● STORED ROWS

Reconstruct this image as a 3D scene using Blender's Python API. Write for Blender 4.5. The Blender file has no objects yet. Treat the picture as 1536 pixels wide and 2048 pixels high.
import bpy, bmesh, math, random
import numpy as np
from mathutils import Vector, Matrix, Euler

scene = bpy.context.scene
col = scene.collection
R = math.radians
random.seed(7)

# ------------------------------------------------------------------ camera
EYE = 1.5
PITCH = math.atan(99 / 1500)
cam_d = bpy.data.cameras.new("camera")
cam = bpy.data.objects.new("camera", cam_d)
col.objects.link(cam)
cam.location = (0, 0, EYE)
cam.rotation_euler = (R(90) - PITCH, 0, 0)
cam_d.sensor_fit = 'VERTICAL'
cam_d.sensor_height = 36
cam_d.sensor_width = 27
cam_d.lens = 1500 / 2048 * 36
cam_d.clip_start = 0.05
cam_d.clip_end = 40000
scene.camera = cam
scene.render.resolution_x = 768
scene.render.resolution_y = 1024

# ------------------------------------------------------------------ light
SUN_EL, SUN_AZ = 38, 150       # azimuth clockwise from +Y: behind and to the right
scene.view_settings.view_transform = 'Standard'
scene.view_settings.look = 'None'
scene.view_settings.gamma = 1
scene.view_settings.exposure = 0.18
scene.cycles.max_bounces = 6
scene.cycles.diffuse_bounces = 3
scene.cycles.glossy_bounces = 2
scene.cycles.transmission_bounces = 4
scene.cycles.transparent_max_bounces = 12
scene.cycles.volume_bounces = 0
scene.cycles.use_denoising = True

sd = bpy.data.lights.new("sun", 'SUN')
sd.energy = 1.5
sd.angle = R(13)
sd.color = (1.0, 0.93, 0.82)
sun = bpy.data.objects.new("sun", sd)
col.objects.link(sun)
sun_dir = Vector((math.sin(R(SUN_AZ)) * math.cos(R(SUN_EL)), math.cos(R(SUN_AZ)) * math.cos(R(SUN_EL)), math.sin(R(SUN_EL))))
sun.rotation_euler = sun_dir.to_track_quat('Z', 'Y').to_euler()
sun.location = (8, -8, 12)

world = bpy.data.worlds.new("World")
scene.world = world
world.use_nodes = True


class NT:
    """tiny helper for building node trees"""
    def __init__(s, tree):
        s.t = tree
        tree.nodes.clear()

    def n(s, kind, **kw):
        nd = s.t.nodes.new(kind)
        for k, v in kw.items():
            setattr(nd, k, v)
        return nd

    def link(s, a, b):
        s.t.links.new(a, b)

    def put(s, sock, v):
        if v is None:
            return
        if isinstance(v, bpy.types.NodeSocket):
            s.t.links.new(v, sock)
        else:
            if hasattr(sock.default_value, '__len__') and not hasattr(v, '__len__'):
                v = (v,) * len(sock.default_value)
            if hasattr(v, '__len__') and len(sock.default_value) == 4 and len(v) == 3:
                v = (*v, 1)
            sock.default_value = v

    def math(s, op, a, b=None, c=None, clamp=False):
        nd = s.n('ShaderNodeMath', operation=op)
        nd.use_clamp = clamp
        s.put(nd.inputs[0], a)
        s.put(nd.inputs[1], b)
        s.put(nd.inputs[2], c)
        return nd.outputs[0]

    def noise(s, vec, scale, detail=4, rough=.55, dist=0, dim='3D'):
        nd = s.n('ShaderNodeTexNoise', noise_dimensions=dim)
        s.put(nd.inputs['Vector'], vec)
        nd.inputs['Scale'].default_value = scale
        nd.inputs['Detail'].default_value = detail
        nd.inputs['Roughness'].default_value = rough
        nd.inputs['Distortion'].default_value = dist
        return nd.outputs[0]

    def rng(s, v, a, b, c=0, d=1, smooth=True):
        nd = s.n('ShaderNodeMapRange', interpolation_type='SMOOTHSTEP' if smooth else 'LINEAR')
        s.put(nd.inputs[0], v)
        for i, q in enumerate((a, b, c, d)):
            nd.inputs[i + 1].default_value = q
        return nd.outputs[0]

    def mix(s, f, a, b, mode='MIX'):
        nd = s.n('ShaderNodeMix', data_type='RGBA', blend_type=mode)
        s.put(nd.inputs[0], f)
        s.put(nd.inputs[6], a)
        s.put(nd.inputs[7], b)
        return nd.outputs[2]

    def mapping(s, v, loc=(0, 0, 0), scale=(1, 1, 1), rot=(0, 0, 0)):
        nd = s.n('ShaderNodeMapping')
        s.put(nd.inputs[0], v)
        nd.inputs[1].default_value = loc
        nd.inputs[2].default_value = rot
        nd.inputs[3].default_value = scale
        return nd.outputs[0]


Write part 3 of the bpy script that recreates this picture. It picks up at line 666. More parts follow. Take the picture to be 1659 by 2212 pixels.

● WHAT IS EXPECTED
Give all the records again. Match them exactly.

● COMPLETE OUTPUT
Reconstruct this image as a 3D scene using Blender's Python API. Write for Blender 4.5. The Blender file has no objects yet. Treat the picture as 1536 pixels wide and 2048 pixels high.
import bpy, bmesh, math, random
import numpy as np
from mathutils import Vector, Matrix, Euler

scene = bpy.context.scene
col = scene.collection
R = math.radians
random.seed(7)

# ------------------------------------------------------------------ camera
EYE = 1.5
PITCH = math.atan(99 / 1500)
cam_d = bpy.data.cameras.new("camera")
cam = bpy.data.objects.new("camera", cam_d)
col.objects.link(cam)
cam.location = (0, 0, EYE)
cam.rotation_euler = (R(90) - PITCH, 0, 0)
cam_d.sensor_fit = 'VERTICAL'
cam_d.sensor_height = 36
cam_d.sensor_width = 27
cam_d.lens = 1500 / 2048 * 36
cam_d.clip_start = 0.05
cam_d.clip_end = 40000
scene.camera = cam
scene.render.resolution_x = 768
scene.render.resolution_y = 1024

# ------------------------------------------------------------------ light
SUN_EL, SUN_AZ = 38, 150       # azimuth clockwise from +Y: behind and to the right
scene.view_settings.view_transform = 'Standard'
scene.view_settings.look = 'None'
scene.view_settings.gamma = 1
scene.view_settings.exposure = 0.18
scene.cycles.max_bounces = 6
scene.cycles.diffuse_bounces = 3
scene.cycles.glossy_bounces = 2
scene.cycles.transmission_bounces = 4
scene.cycles.transparent_max_bounces = 12
scene.cycles.volume_bounces = 0
scene.cycles.use_denoising = True

sd = bpy.data.lights.new("sun", 'SUN')
sd.energy = 1.5
sd.angle = R(13)
sd.color = (1.0, 0.93, 0.82)
sun = bpy.data.objects.new("sun", sd)
col.objects.link(sun)
sun_dir = Vector((math.sin(R(SUN_AZ)) * math.cos(R(SUN_EL)), math.cos(R(SUN_AZ)) * math.cos(R(SUN_EL)), math.sin(R(SUN_EL))))
sun.rotation_euler = sun_dir.to_track_quat('Z', 'Y').to_euler()
sun.location = (8, -8, 12)

world = bpy.data.worlds.new("World")
scene.world = world
world.use_nodes = True


class NT:
    """tiny helper for building node trees"""
    def __init__(s, tree):
        s.t = tree
        tree.nodes.clear()

    def n(s, kind, **kw):
        nd = s.t.nodes.new(kind)
        for k, v in kw.items():
            setattr(nd, k, v)
        return nd

    def link(s, a, b):
        s.t.links.new(a, b)

    def put(s, sock, v):
        if v is None:
            return
        if isinstance(v, bpy.types.NodeSocket):
            s.t.links.new(v, sock)
        else:
            if hasattr(sock.default_value, '__len__') and not hasattr(v, '__len__'):
                v = (v,) * len(sock.default_value)
            if hasattr(v, '__len__') and len(sock.default_value) == 4 and len(v) == 3:
                v = (*v, 1)
            sock.default_value = v

    def math(s, op, a, b=None, c=None, clamp=False):
        nd = s.n('ShaderNodeMath', operation=op)
        nd.use_clamp = clamp
        s.put(nd.inputs[0], a)
        s.put(nd.inputs[1], b)
        s.put(nd.inputs[2], c)
        return nd.outputs[0]

    def noise(s, vec, scale, detail=4, rough=.55, dist=0, dim='3D'):
        nd = s.n('ShaderNodeTexNoise', noise_dimensions=dim)
        s.put(nd.inputs['Vector'], vec)
        nd.inputs['Scale'].default_value = scale
        nd.inputs['Detail'].default_value = detail
        nd.inputs['Roughness'].default_value = rough
        nd.inputs['Distortion'].default_value = dist
        return nd.outputs[0]

    def rng(s, v, a, b, c=0, d=1, smooth=True):
        nd = s.n('ShaderNodeMapRange', interpolation_type='SMOOTHSTEP' if smooth else 'LINEAR')
        s.put(nd.inputs[0], v)
        for i, q in enumerate((a, b, c, d)):
            nd.inputs[i + 1].default_value = q
        return nd.outputs[0]

    def mix(s, f, a, b, mode='MIX'):
        nd = s.n('ShaderNodeMix', data_type='RGBA', blend_type=mode)
        s.put(nd.inputs[0], f)
        s.put(nd.inputs[6], a)
        s.put(nd.inputs[7], b)
        return nd.outputs[2]

    def mapping(s, v, loc=(0, 0, 0), scale=(1, 1, 1), rot=(0, 0, 0)):
        nd = s.n('ShaderNodeMapping')
        s.put(nd.inputs[0], v)
        nd.inputs[1].default_value = loc
        nd.inputs[2].default_value = rot
        nd.inputs[3].default_value = scale
        return nd.outputs[0]


Write part 3 of the bpy script that recreates this picture. It picks up at line 666. More parts follow. Take the picture to be 1659 by 2212 pixels.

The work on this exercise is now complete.